Time to break the silence over climate change

Protesters in Oxford earlier this week. Credit: Climate Outreach

George Marshall is the Director of Projects of the Climate Outreach Information Network. His views do not necessarily represent those of ITV News.

Earlier this week a flash mob of Oxford residents took to the waters that have submerged their suburban homes for the past two weeks. A banner between their canoes carried a simple request: “Can we talk about climate change?”

It is a reasonable question to ask in Oxford, of all places. The university scientists on the other side of the now-bloated River Thames have been warning for nearly twenty years that climate change could lead to wetter winters and increased flooding.

Following the wettest December and January since records began in 1815 surely the phrase ‘climate change’ should be on everyone’s lips?

But it is not. According to the monitoring organisation Carbon Brief, less than 7% of the stories about the floods in the UK print media have associated them with climate change.

When the Prime Minster suggested that he “very much suspects” that they are linked he was shouted down by his own side. He has not said a further word on the subject.

There has always been an intense political debate around climate change which is why scientists are always very careful to stress that any single extreme event is not, by itself, proof that we are changing the climate.
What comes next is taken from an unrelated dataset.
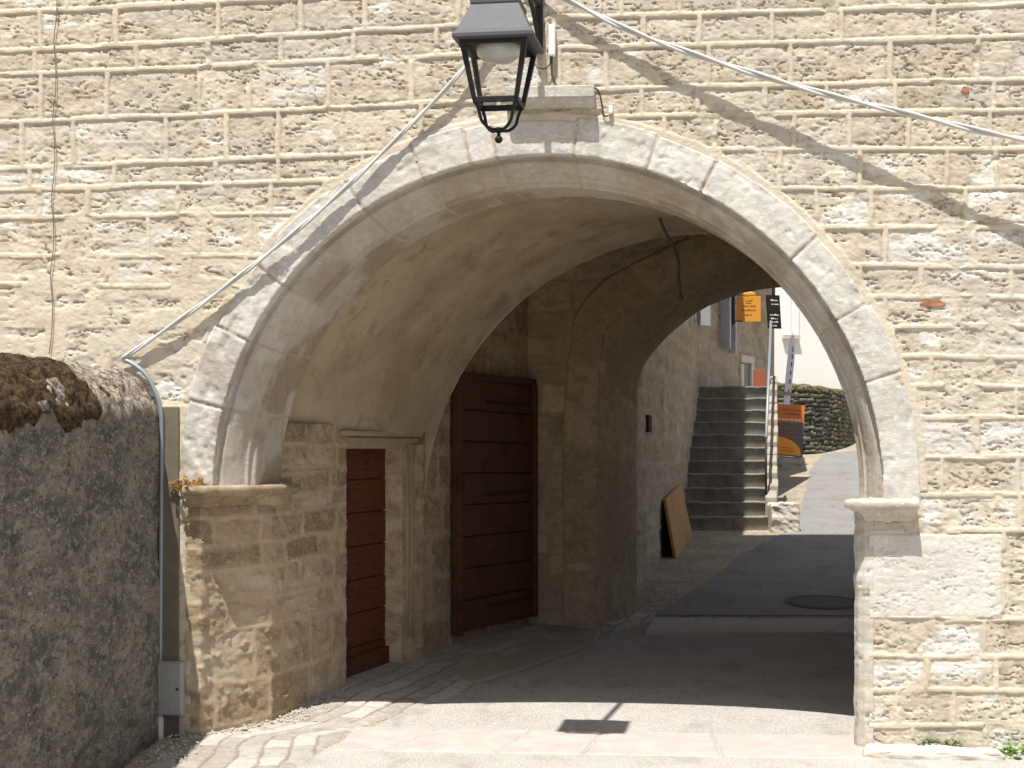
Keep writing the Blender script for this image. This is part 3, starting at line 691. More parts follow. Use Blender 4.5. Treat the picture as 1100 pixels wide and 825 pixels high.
rows_.append(lay[-1]); rows_.append(bA + dirv * .5 + np.array([0, .0, 0]))
pa = np.stack(rows_, 1); A_ = np.repeat(np.arange(160)[:, None] * .047, pa.shape[1], 1); B_ = np.repeat(np.arange(pa.shape[1])[None] * .03, 160, 0)
dj = np.abs((A_ / .62 + .12 * np.sin(A_ * 3)) % 1 - .5) * .62; jm = 1 - sst(.008, .03, dj)
nrm = normals(pa); h = .02 * (fbm(A_ * 5, B_ * 6, 101, 4) - .5) - .012 * jm; sid = np.floor(A_ / .62 + .12 * np.sin(A_ * 3) + .5).astype(int)
o = grid('arch_ring', pa + nrm * h[..., None], M['back'], gate, mask=np.stack([jm, np.clip(hsh(sid, sid * 0, 4) * .6 + .4 * fbm(A_ * 3, B_ * 5, 8), 0, 1), jm * 0], -1)); o['label'] = 'low brown arch at the far end of the passage'
xs_ = np.arange(.08, 4.8, .014); zs_ = np.arange(-.05, 4.55, .014); XX, ZZ = np.meshgrid(xs_, zs_, indexing='ij')
dr, dc, sid, idx = masonry(XX, ZZ, [(q, 0) for q in (.3, .62, .85, 1.05, 1.3, 1.48, 1.72, 1.95, 2.2, 2.5, 2.72, 2.95, 3.2, 3.5, 3.8, 4.1)], (.2, .55), 88, .03, .3); d = np.minimum(dr, dc)
tone = hsh(sid, sid * 0, 2); nz = fbm(XX * 7, ZZ * 7, 91, 4); mo = np.clip(1 - sst(.006, .03, d + .03 * (nz - .5)), 0, 1)
H = .035 * (fbm(XX * 8, ZZ * 12, 92, 4) - .5) + .02 * (tone - .5) - .012 * mo
top_z = np.interp(.5 * (XX[:-1, :-1] + XX[1:, 1:]), fA[:, 0], fA[:, 2], left=-9, right=-9); zc = .5 * (ZZ[:-1, :-1] + ZZ[1:, 1:]); xc = .5 * (XX[:-1, :-1] + XX[1:, 1:])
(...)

Increasingly, though, according to a major report released by the Met Office on Monday, they argue that our current experience fits into a far more ominous long term pattern of weather extremes all around the world.

In a recent DEFRA poll the vast majority of people now believe that flooding will become ever more frequent in the future, although they are less sure that this is because of climate change.

Surely this uncertainty should encourage debate not close it down? After all, there seems to be plenty of conjecture about who to blame for the floods - the Environment Agency, budget cuts, river conservation, property developers – but never, it seems, our own carbon pollution.

Maybe this is the problem. Climate science suggests that we may all be responsible and, let’s face it, we would far prefer to find other people to blame.

Through my work with the communications charity, the Climate Outreach Information Network, I have found that ordinary people – often far from being dedicated environmentalists - report a deep anxiety and guilt around the issue and actively avoid thinking and talking about it.

Polling finds that two thirds of people have never talked about climate change outside their immediate social circle, and a third of people never talked about it with anyone at all.

Members of the army carry belongings to higher ground in Egham, Surrey. Credit: Steve Parsons/PA Wire

This collective silence may be the biggest challenge of all.

In the end, the people we trust most are not politicians, journalists, campaigners or even scientists: it is the people around us. If climate change is the threat that the scientists are saying we need to start the discussion in every pub, cafe, workplace, and home about whether the floods are the beginning of something that we must anticipate and prepare for.

As the Oxford residents were saying, as they waded knee deep through the flood waters, maybe now is the time to break that silence.